To say that learning to use NYC’s public transportation system was an adjustment would be an understatement. As a newbie to the city, I made many mistakes when it came to public transportation safety and planning my public transportation route. However, I’m happy to say I have now mastered it and am ready to share my knowledge and experience. So if you have a transition from the highway to the subway looming on the horizon, sit back and enjoy the ride as I present 4 important tips to know about using public transportation in a big city.

Tip #1: Know the Difference Between Local & Express Trains

Contrary to what I assumed, trains and buses are not dubbed as “express” because they move faster. Local vs. Express is an essential difference when taking public transportation to your desired destination. Most train lines will have two different trains going in the same direction but the local train will stop at every stop and the express will only stop at major subway stations. In most cities, local and express will be differentiated by a letter or a number (i.e. In NYC, the 4 versus. 6 train or N versus. Q and in Philadelphia, the Express A versus. Express B). Knowing the difference between these two transportation route types will help get you to your destination faster or help avoid missing a stop.

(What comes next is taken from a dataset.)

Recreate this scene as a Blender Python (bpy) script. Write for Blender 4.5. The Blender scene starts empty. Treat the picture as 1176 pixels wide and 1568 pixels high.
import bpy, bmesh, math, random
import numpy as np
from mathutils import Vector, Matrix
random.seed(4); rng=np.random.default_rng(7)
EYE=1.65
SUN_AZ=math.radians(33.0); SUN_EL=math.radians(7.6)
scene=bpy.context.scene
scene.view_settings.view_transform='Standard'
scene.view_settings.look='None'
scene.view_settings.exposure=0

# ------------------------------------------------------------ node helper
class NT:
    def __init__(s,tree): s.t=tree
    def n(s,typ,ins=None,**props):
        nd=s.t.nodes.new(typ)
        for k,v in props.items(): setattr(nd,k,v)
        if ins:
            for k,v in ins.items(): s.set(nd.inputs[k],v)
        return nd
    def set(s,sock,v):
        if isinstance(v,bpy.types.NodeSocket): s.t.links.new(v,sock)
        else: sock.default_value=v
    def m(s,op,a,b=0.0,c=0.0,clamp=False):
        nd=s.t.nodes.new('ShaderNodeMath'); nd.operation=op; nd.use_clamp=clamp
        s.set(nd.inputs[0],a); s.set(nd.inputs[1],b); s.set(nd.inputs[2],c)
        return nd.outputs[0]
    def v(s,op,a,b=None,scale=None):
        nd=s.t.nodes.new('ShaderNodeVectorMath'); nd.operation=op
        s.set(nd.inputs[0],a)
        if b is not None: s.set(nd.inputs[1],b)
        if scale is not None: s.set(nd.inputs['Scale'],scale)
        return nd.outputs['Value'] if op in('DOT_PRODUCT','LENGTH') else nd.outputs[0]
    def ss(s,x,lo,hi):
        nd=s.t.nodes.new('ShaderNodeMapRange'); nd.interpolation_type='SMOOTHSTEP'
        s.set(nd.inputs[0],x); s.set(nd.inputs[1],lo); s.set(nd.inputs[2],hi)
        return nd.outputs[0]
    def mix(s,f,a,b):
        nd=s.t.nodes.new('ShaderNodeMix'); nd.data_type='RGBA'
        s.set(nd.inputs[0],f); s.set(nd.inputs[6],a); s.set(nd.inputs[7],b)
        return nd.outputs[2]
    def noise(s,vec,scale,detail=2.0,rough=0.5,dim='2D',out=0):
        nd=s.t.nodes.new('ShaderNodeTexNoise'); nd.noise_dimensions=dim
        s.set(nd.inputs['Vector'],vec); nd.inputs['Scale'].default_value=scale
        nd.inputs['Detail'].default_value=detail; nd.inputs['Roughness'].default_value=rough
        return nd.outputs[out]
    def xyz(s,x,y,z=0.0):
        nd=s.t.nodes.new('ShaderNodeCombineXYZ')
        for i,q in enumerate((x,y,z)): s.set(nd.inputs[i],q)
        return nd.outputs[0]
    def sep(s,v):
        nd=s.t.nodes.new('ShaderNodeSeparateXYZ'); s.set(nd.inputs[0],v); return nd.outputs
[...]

Tip #2: Check the Sign Before You Swipe

I had to learn this the hard way and I would hate for a public transportation newbie to go through the same hassle that I did. Most subway commuters who reside in the city purchase an unlimited, monthly MetroCard (I highly recommend that you opt for this cost-saving option when purchasing your own Metro Pass as well). However, before you swipe your card at a subway turnstile, make sure to check that you’re swiping at the correct train stop. 

In an effort to eliminate commuters from double swiping for friends, cities enforce a 20-minute wait time between swipes for unlimited passes. This means that if you accidently swipe at the wrong turnstile, you would need to wait 20 minutes before you can swipe again. Additionally, even if you don’t have an unlimited pass, swiping at the incorrect turnstile will cost you an additional fare. Needless to say, I missed quite a few important appointments by not knowing this vital piece of information.

Tip #3: Know the Direction of Your Destination 

Subway trains are typically named after a number or a letter. For example, the train from Williamsburg in Brooklyn to Manhattan is called the L Train. However, after getting lost several times, I realized that each subway station will offer two entrances for the same train name going in opposite directions and it was my responsibility to figure out which direction I was heading to. You may think this should be easy enough but it’s not always this simple.

For example, if I was already in Manhattan and I was looking to go further uptown, the subway stations won’t always be marked as “Uptown” or “Downtown”. Instead, the train to uptown Manhattan may be marked as “Queens” or “Bronx” while the downtown train may be marked as “Brooklyn”. It is up to you to figure out which way uptown or downtown would be. While my example is specific to NYC, most cities that offer public transportation work this way. To put in “‘highway-related” terms, do you need to be going north or south on the freeway?

Tip #4: Practice Public Transportation Etiquette

Last but not least, as I continued to get familiarized with the NYC public transportation system, I quickly learned that there were unspoken rules to riding the subway. While these rules can sometimes be found posted on the top of the subway car, it’s best to know them beforehand. While public transportation etiquette is mostly just common sense, it’s not as obvious to those coming from a world where public transportation isn’t the norm. Practices such as waiting for others to get off the train before getting on, holding your backpack in front of you to create more space, moving to the center of the car, etc. are easy yet effective rules to follow that make the subway ride pleasant for everybody. While I have been guilty of not following some of these rules during my first weeks riding the subway, I slowly assimilated and was happy to partake.

For a comprehensive list of subway best practices and rules, visit the MTA website.
 

A big move comes with many to-do items so it’s best to be prepared for those must-do’s that aren’t as obvious such as switching to public transportation. A little research and helpful advice can go a long way when navigating a new city and its transportation options. Follow these tips and you’ll be riding the public transportation routes in your new city like a pro!